We Have Experts!
A think tank here in DC sends out an “rapid reaction” email featuring its experts’ take on various events in the news.
The key word: “various.” One alert might cover the coup in Sudan, another China’s hypersonic missile test, a third the latest federal elections in Germany.
There’s no common thread, save one: The think tank. The think tank has experts with something to say about these events.
The emails’ content isn’t bad — averaging a B or B-minus. But that’s not superior to or faster than their many alternatives. For me, the think tank's "rapid reactions" usually get buried in those hundreds of B or B-minus emails I get every day, a handful of which I might open not because I’m waiting for them, but because I have an idle moment to fill.
However: The email does showcase the think tank’s experts. In fact, that’s its main message: We have experts! We have expertise! (Hey media: Interview us!)
"We have experts! We have expertise!" is also the message most research organizations use as their de facto positioning.

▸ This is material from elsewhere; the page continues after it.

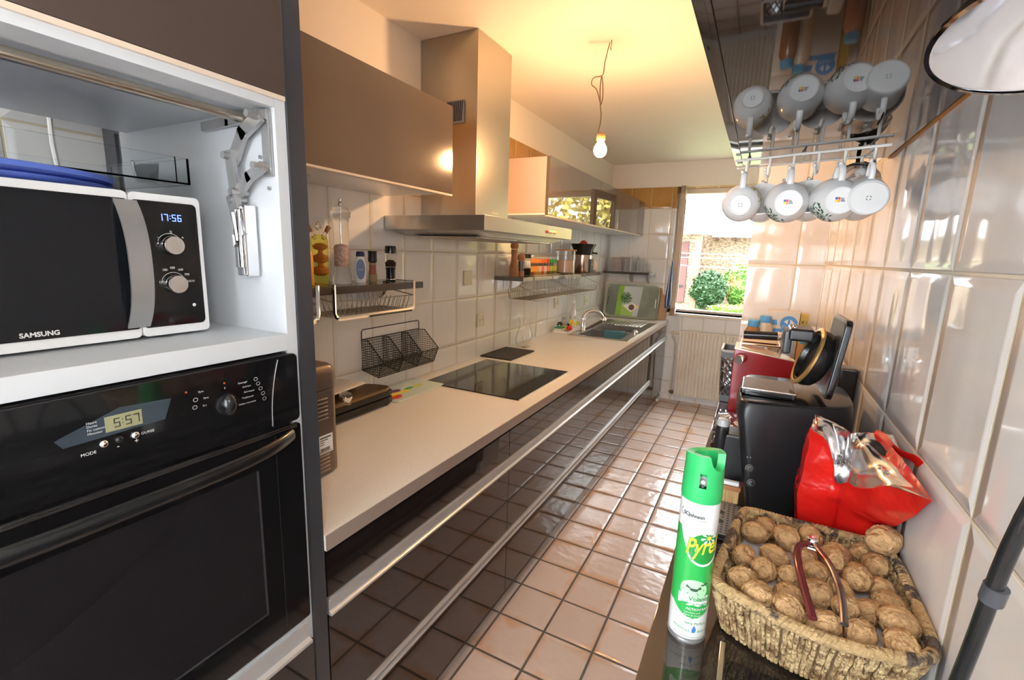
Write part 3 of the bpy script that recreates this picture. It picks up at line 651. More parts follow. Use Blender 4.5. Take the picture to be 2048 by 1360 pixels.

But everyone else has experts.
“We have experts!” might — with great and ever-increasing effort — get your experts a quote in the media commenting on a specific hot topic. It’s not an identity. It’s not a point of view. And It won’t work as your long-term positioning. It doesn't differentiate you a single degree from any other research organization.
Brian Morrissey, who used to be CEO of Digiday, writes in a new essay titled “Running plays isn’t having a playbook” that “point of view, and the ability to execute on that, is the closest thing there is to a moat in the media business." That's because so few have a POV and the content program and playbook that flow from it:
Looking at many publications, you realize that many are just running plays. There doesn’t seem to be a coherence to what they’re doing, who is doing it, or any underlying philosophy guiding what they’re doing. Reading these publications, I’m left to wonder: What exactly do they stand for? Just because you use a set of words to describe yourself doesn’t mean that’s who you are. Who you are is what you do, not your marketing copy.
The think tank has one thing right: As the media continue to fail research organizations, research organizations will be existentially required to produce their own media showcasing their own expertise.
But the first question to ask is: What does your organization stand for?
If it’s “We have experts!”— you don’t know. And neither does anyone else.